Hong Kong

Lo Lai Lai Natalie, Talking Plant, 2019, HD video, color, sound, 3 minutes 23 seconds.

Lo Lai Lai Natalie, Talking Plant, 2019, HD video, color, sound, 3 minutes 23 seconds.

Lo Lai Lai Natalie

TOMORROW MAYBE

“Stories usually end tragically,” according to the narrator of Lo Lai Lai Natalie’s ten-minute video Cold Fire, 2019–20. A majestic stream-of-consciousness disquisition on the subject of fermentation, the piece moves through stories about the cartoon protagonists in airplane-safety instruction manuals to shots of hands kneading sticky bread dough. We look down onto an expanse of fluffy white clouds, as if viewing them from the heavens—or from a plane window. Tranquil footage of glassware used in the fermentation process transitions to a scene of black-shirted protesters shining their cell-phone lights into the night: one of the many recent mass demonstrations in Hong Kong that mobilized as many as two million people. In Lo’s exhibition “Give no words but mum,” Cold Fire was shown with jars of decorative (and largely inedible) fermenting beetroot, kimchi, sauerkraut, and other foodstuffs stocked in an illuminated mini wine fridge and placed atop a bespoke curved plinth painted two shades of blue.
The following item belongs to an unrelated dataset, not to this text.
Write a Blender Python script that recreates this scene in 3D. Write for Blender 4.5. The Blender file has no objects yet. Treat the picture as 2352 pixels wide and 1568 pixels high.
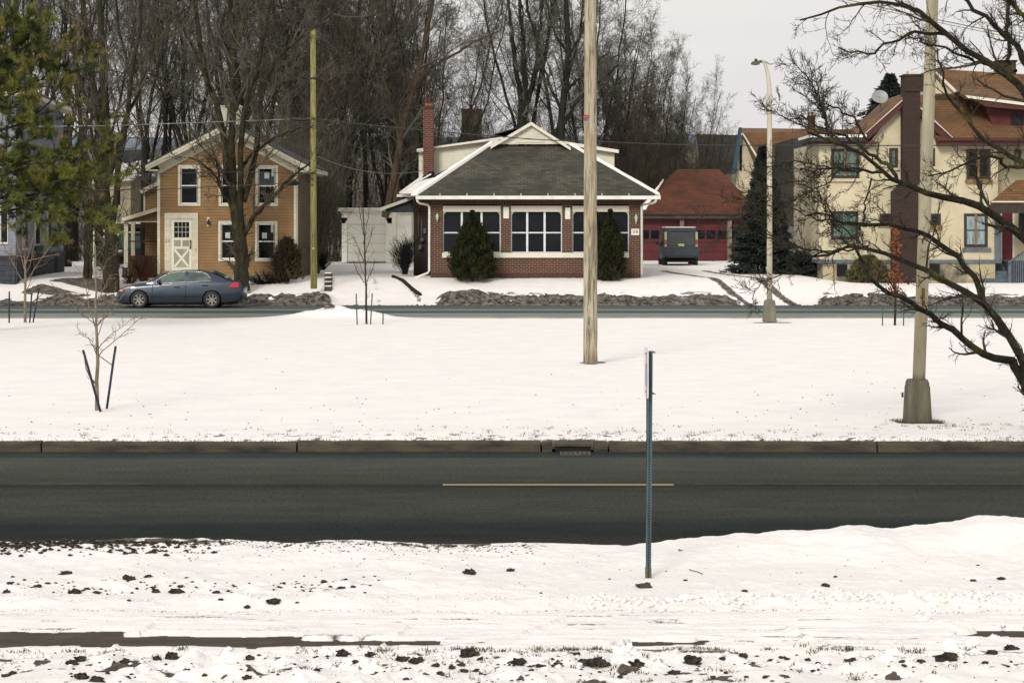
import bpy, bmesh, math, random
import numpy as np
from mathutils import Vector, Matrix
from math import radians as R

SC = bpy.context.scene
COL = SC.collection
rnd = random.Random(7)
NR = np.random.default_rng(11)

# ---- survey of the place: camera eye 3.29 m above the road, looking along +Y ----
FL, CX, HY, EYE = 4800.0, 1176.0, 510.0, 3.29
def X(px, Y): return (px - CX) * Y / FL
def Z(py, Y): return EYE - (py - HY) * Y / FL
def at(px, py, Y): return Vector((X(px, Y), Y, Z(py, Y)))

# ------------------------------------------------------------------ materials
def lin(c):
    return tuple(((v/255.0)/12.92 if v/255.0 <= .04045 else ((v/255.0+.055)/1.055)**2.4) for v in c)
def L4(c, k=1.0):
    r = lin(c); return (r[0]*k, r[1]*k, r[2]*k, 1)

class NT:
    def __init__(s, name):
        s.m = bpy.data.materials.new(name); s.m.use_nodes = True
        s.t = s.m.node_tree; s.n = s.t.nodes; s.l = s.t.links
        s.b = s.n['Principled BSDF']
        s.tc = s.n.new('ShaderNodeTexCoord')
    def node(s, typ, **kw):
        n = s.n.new(typ)
        for k, v in kw.items():
            if k in n.inputs: n.inputs[k].default_value = v
            else: setattr(n, k, v)
        return n
    def link(s, a, b): s.l.new(a, b)
    def coords(s, scale=(1,1,1), rot=(0,0,0)):
        mp = s.node('ShaderNodeMapping'); mp.inputs['Scale'].default_value = scale
        mp.inputs['Rotation'].default_value = rot
        s.link(s.tc.outputs['Object'], mp.inputs['Vector']); return mp.outputs['Vector']
    def noise(s, vec, scale=5, detail=4, rough=.6, dist=0):
        n = s.node('ShaderNodeTexNoise'); n.inputs['Scale'].default_value = scale
        n.inputs['Detail'].default_value = detail; n.inputs['Roughness'].default_value = rough
        n.inputs['Distortion'].default_value = dist
        s.link(vec, n.inputs['Vector']); return n.outputs['Fac']
    def ramp(s, fac, stops):
        n = s.node('ShaderNodeValToRGB'); e = n.color_ramp.elements
        while len(e) > 1: e.remove(e[-1])
        e[0].position = stops[0][0]; e[0].color = stops[0][1]
        for p, c in stops[1:]:
            q = e.new(p); q.color = c
        s.link(fac, n.inputs['Fac']); return n.outputs['Color']
    def mix(s, fac, a, b, mode='MIX'):
        n = s.node('ShaderNodeMix', data_type='RGBA', blend_type=mode)
        for k, v in ((0, fac), (6, a), (7, b)):
            if hasattr(v, 'links') or isinstance(v, bpy.types.NodeSocket): s.link(v, n.inputs[k])
            else: n.inputs[k].default_value = v
        return n.outputs[2]
    def math(s, op, a, b=0.0):
        n = s.node('ShaderNodeMath', operation=op)
        for k, v in ((0, a), (1, b)):
            if isinstance(v, bpy.types.NodeSocket): s.link(v, n.inputs[k])
            else: n.inputs[k].default_value = v
        return n.outputs[0]
    def bump(s, h, strength=.3, dist=.02):
        n = s.node('ShaderNodeBump'); n.inputs['Strength'].default_value = strength
        n.inputs['Distance'].default_value = dist
        s.link(h, n.inputs['Height']); s.link(n.outputs['Normal'], s.b.inputs['Normal'])
    def out(s, color=None, rough=.8, metal=0, spec=.5):
        if color is not None:
            if isinstance(color, bpy.types.NodeSocket): s.link(color, s.b.inputs['Base Color'])
            else: s.b.inputs['Base Color'].default_value = color
        s.b.inputs['Roughness'].default_value = rough
        s.b.inputs['Metallic'].default_value = metal
        s.b.inputs['Specular IOR Level'].default_value = spec
        return s.m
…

A photographic print of a book open to a Chinese translation of Haruki Murakami’s short story “TV People” (1990) greeted visitors at the entrance to the exhibition. To its right was a makeshift living room: A few chairs scattered at random, an assortment of dying plants, and a multiprojection installation all re-create the banal setting for the familiar act of flipping through channels. Slow-so TV III: Give no words but mum, 2020, featured a main program with three secondary works that viewers could access by touching pieces of tinfoil folded around the leaves of potted plants wired to electronic breadboards. The main program, on a loop, showed romantic pastoral scenes shot in the New Territories, forgotten farmland distinct from the iconic Hong Kong skyline. In Weather girl II—by far the strongest of the three supplementary works in Slow-so TV III—a handheld camera kept close to the ground follows a long mass of white netting of the type used to cover crops. Cornstalks waver in the wind near sunset. Water from a hose sprays against the bright-blue sky. A Cantonese voice-over gives a weather report and instructs you to put your ear to the ground: “Everything is under investigation.”Such forensics were likewise applied in another of the inserted programs, Like a stone, Vain Hope, in which potted plants filmed in front of a black backdrop are interrogated by an off-screen speaker and informed of their legal rights before having their identities questioned and their alibis dissected.

In 2009 and 2010, Lo was involved with the anti–Hong Kong Express Rail Link (Anti-XRL) movement. Anti-XRL was ultimately unsuccessful; the railway began construction in 2010 and commenced operations in 2018. Disenchanted after the movement’s failure, Lo and her friends turned to local farming as a way to seize control of the means of production. Lo came to realize that farming was hard, requiring a different way of living than what she was used to. Her engagement with local agriculture continues now with Sangwoodgoon, a farming project in Yuen Long district that includes a children’s program. Forged in accordance with activist principles, the undertaking has the express purpose of showing that “organic farming is critical to social movements and overthrowing mediocre government.”

In Plant-Thinking: A Philosophy of Vegetal Life (2013), philosopher Michael Marder acknowledges that the pursuit of an equal relationship with plants eventually runs into the problem of voice. Likewise, Lo’s struggle to find agency in her plants is rooted in the larger problem of the articulation of agency itself. Many of the works feel still in process. In Talking Plant, 2019, Lo asks: Can I remain silent, like you? In this research-based work, Lo assembles, among other footage, videos of musicians playing music to their plants and of a woman teaching her cactus Japanese. Lo seems to propose that talking to a plant is enough; one need not ask it to speak. In meditating on vegetation and metaphor, the works oscillate between metaphor and performing the thing itself. The real work exists outside the exhibition space, in a timeline impossible to reproduce in a sunless chamber that would yield the same weather report day after day.